Examples

The Information Reconciliation Library for CV-QKD Systems provides example use cases in C++ and Python, demonstrating the library’s usage. These examples are located in the tests folders.

C++

An example demonstrating the use of the compiled library in C++ is located in the IR_lib/cpp/tests directory. This example assumes that the transmitted and received data are saved in a file. The data is first read from the file, and then the reconciliation process is performed using the library. The statistics of the reconciliation process are printed to the console. The script that utilizes the library is provided in the src/use_case.cpp file.

To compile the example, the library must first be compiled as described in Installation Guide. Then, navigate to the IR_lib/cpp/tests directory and execute the following commands:

mkdir build
cd build
cmake ..
make

The compiled executable is located in the IR_lib/cpp/tests/bin directory.

Python

Examples demonstrating the use of the compiled library in Python are located in the IR_lib/tests directory. These examples first sample random data and transmit them to the receiver over an additive white Gaussian noise (AWGN) channel. The receiver then performs the reconciliation process using the library. The statistics of the reconciliation process are printed to the console.

To compile the library, follow the instructions described in Installation Guide. Then, you can use the Jupyter notebook provided in the IR_lib/tests directory to run the examples.

The first example, named QCrypt_script.ipynb, simulates the reconciliation process for a fixed reconciliation rate across different channel signal-to-noise ratio values and displays the statistics.

By modifying the slow and fast decoder options and the MDR dimension, users can compare the performance of the decoders. The results of the test cases are presented in Fig. 2 for the two extreme rate values supported by the library: rate 0.01 and rate 0.2.
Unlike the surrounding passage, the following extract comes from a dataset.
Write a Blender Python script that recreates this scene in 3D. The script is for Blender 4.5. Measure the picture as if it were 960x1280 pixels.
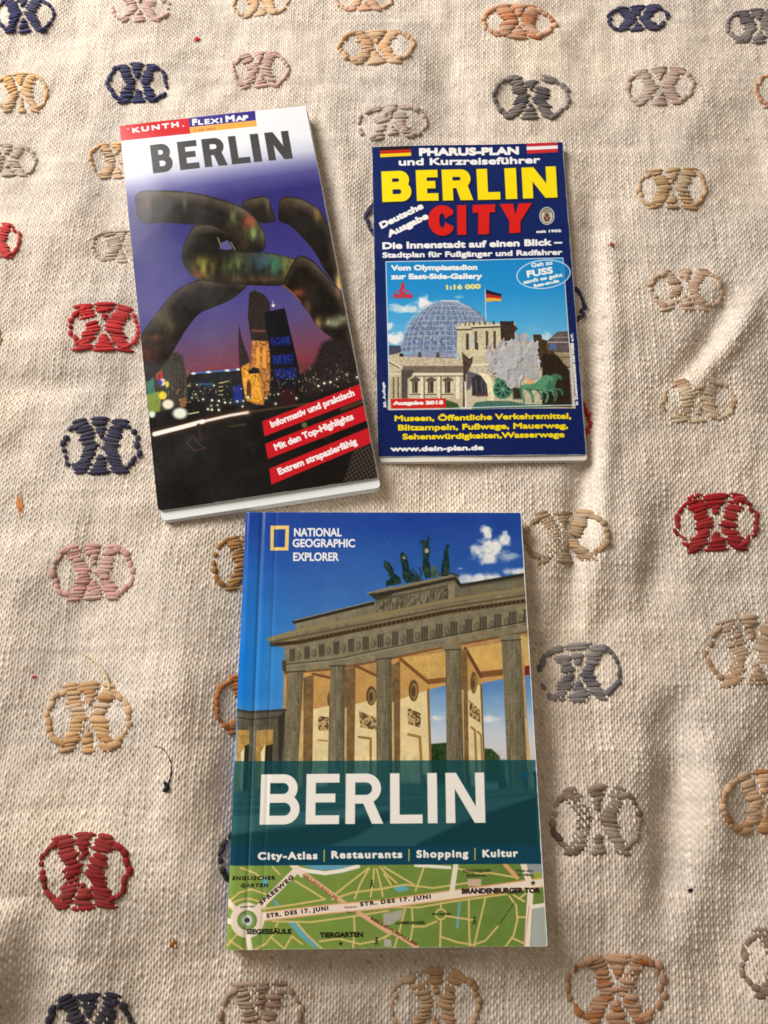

_images/results.png — Fig. 2 Results of test cases. FER, BER, and NoI represent frame error rate, bit error rate, and number of decoding iterations, respectively. The results are shown for `MDR` dimensions of 8, 4, 2, and 1, from left to right. The slow decoder is denoted by points, while the fast decoder is represented by lines. Decoding durations are normalized to the number of parallel decoding operations and were obtained using an AMD EPYC™ 7713P 64-Core Processor.

The second example, named QCrypt_script_fixed_beta.ipynb, demonstrates the performance of the reconciliation process for different channel signal-to-noise ratio values at a fixed reconciliation efficiency. Users can also change the modulation of the transmitted states between Gaussian and 4-state (BPSK) modulation and compare the efficiency of the multi-dimensional reconciliation.